Mike Emmerich, chief executive of New Economy, Manchester's policy think-tank, told the meeting 'the development capital figures seem very poor...a corporate finance level of expertise is needed in this situation. It is inexplicable how this fund is so under-invested.'
Clucas added if the North West Fund fails 'there will be a much more difficult scenario for financial engineering instruments in the next programme in the North West [from 2013-20]."
As well as spending rates, the venture fund was also pulled up over job creation outputs.
Andy Churchill, Merseyside voluntary sector representative, said the 'overall strategy for job creation...appears to be taken passively in the presentation'.

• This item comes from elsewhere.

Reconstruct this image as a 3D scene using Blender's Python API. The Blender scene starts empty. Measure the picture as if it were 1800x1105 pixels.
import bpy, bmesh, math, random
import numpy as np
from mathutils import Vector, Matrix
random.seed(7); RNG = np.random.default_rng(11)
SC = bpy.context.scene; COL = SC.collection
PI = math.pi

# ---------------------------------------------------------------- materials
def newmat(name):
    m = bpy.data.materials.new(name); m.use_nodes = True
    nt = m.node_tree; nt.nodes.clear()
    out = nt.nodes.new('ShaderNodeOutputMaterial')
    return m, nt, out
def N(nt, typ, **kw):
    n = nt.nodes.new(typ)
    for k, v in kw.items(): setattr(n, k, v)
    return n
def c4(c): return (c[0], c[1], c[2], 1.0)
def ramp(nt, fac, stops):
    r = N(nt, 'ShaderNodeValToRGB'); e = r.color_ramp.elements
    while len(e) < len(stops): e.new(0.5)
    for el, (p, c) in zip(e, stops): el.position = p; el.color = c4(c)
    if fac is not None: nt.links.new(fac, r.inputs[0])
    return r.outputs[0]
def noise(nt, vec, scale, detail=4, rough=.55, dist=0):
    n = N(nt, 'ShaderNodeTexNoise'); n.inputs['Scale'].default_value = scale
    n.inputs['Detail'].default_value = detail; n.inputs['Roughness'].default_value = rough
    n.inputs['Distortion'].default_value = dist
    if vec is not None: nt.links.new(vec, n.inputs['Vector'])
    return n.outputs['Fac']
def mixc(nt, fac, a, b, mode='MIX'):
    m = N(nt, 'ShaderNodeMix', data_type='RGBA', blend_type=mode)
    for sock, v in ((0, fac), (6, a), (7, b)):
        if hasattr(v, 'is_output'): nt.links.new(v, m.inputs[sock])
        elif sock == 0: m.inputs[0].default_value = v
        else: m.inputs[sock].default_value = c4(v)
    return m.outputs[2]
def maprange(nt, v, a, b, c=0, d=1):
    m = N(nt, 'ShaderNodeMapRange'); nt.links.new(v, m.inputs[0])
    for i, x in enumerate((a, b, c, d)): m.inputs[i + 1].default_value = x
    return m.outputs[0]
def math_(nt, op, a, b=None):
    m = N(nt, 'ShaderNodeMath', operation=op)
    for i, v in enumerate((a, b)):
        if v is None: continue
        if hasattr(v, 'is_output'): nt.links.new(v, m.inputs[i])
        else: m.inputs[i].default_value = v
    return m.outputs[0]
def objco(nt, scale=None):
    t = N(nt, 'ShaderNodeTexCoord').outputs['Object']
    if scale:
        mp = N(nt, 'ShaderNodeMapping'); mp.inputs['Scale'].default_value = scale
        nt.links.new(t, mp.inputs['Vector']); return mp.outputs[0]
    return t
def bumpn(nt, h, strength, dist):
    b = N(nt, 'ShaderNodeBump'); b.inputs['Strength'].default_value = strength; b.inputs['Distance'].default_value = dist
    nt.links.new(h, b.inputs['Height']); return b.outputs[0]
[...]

After the NWBF presentations and committee response the three-strong fund team left the meeting and the monitors discussed a remedy.
Cox said: "It may be necessary to use a firm hand, and presumably nobody wants to leave the £14.8m with the NWF. In addition NWBF be put 'on probation' with a further review in three months time [September] to see what progress has been made."
Bernstein called the situation 'untenable in the current climate'.
In concluding the meeting, NWBF was told to accept all the recommendations of a review by consultants Ekos aimed at speeding up delivery, return unallocated money to the ERDF programme, produce a revised business plan, and appoint three Local Enterprise Partnership representatives to the NWBF board.
The deadline for the actions to be implemented is the end of September
The meeting was attended by 29 people; 16 members of the committee, four ERDF programme delivery team members and nine observers and guests, including Leach and the other fund management representatives.